My first sight of Kinnemon was at 0 Dark Thirty on the second day of Basic Training. He was standing outside the barracks as we fell out, shaking his head sorrowfully while looking at a stopwatch and murmuring, “Too slow, wa-ay too slow.” That didn’t strike me as being an especially sanguine omen since the assistant TI had just flushed us from the barracks like a covey of frightened quail. Something in the back of my head went, “Oh-oh, you really did it this time, Chuckles!” My three month sojourn with Basic Training Flight 4405, Sampson AFB, NY, had begun in earnest.

One of my little run-ins with old Bryce G. occurred during a barracks inspection when he had the Commander and 1st Sergeant in tow. As they stood sternly eyeing me, the idiot directly across from me started making faces, causing me to smile slightly. Kinnemon, vein throbbing in his forehead, immediately demanded to know what I was smirking about. I, of course, gave the standard “Nothing, Sir!” reply as I stared over his head. “Then, why are you smiling?” “I’m not smiling, Sir!” “Look me in the eye when I talk to you!”

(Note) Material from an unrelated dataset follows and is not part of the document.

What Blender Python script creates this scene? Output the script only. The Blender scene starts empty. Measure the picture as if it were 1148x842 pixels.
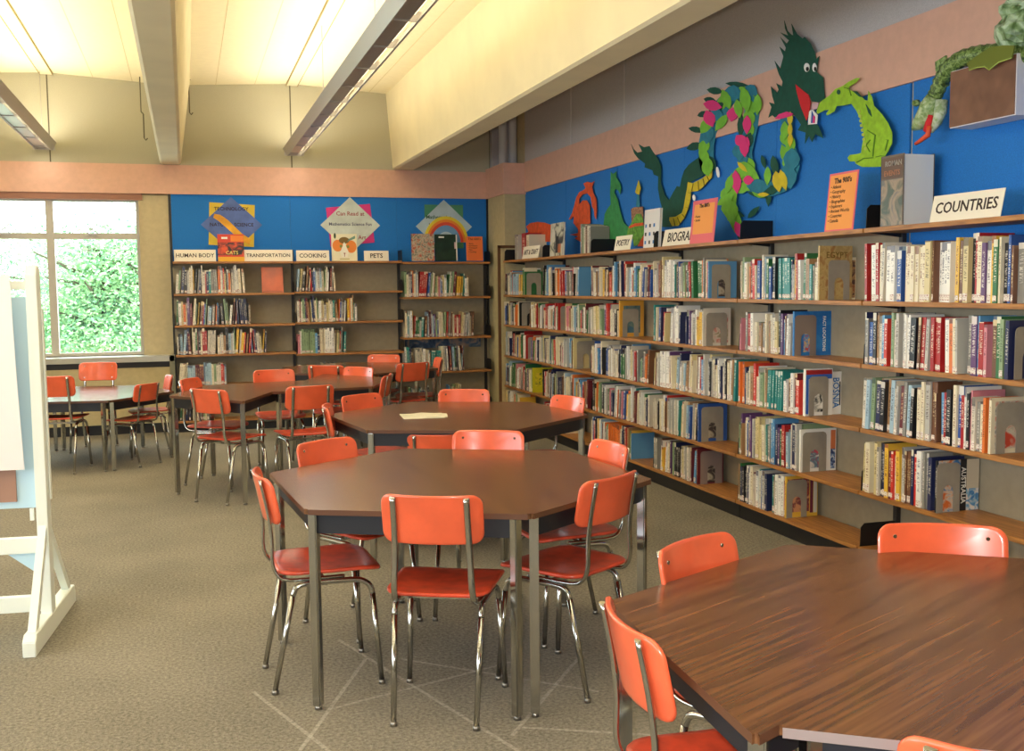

Now, as it happens, old Bryce had a trick eye that tended to wander when he got a little wound up, and when I lowered my gaze to his, that one orb was sort of tracking off on its own. It had to be the Devil who made me do it: “Which eye, Sir?” I inquired innocently, causing both the captain and sergeant to suddenly seem to experience difficulty breathing.

Believe it or not, it turned out that Kinnemon had a sense of humor. After the inspection, instead of inviting me to his room for some extra intensive indoctrination in military courtesy, he told me to go out and find a rock about the size of both my doubled fists. I did so with some trepidation, figuring he was probably going to stone me to death with it. Instead, he told me that he wanted it worn down to a quarter inch thickness, and added something about Smart-asses and Dumb Rocks. Or, maybe it was dumb-asses and rock heads.

Anyway, every night after supper, I found myself in the latrine, scrubbing that rock across the cement floor and slowly wearing it down. After three weeks, he relented and told me to throw the rock away. I’d worn it down quite a bit, though, and developed some pretty sturdy arm muscles in the process.

Then there was the time I got caught calling cadence for another flight of trainees who marched by us as we stood at “Rest” beside the road. I didn’t see the second drill instructor down in the culvert. Now that I think of it, Kinnemon must have said “dumb-asses and rock heads.”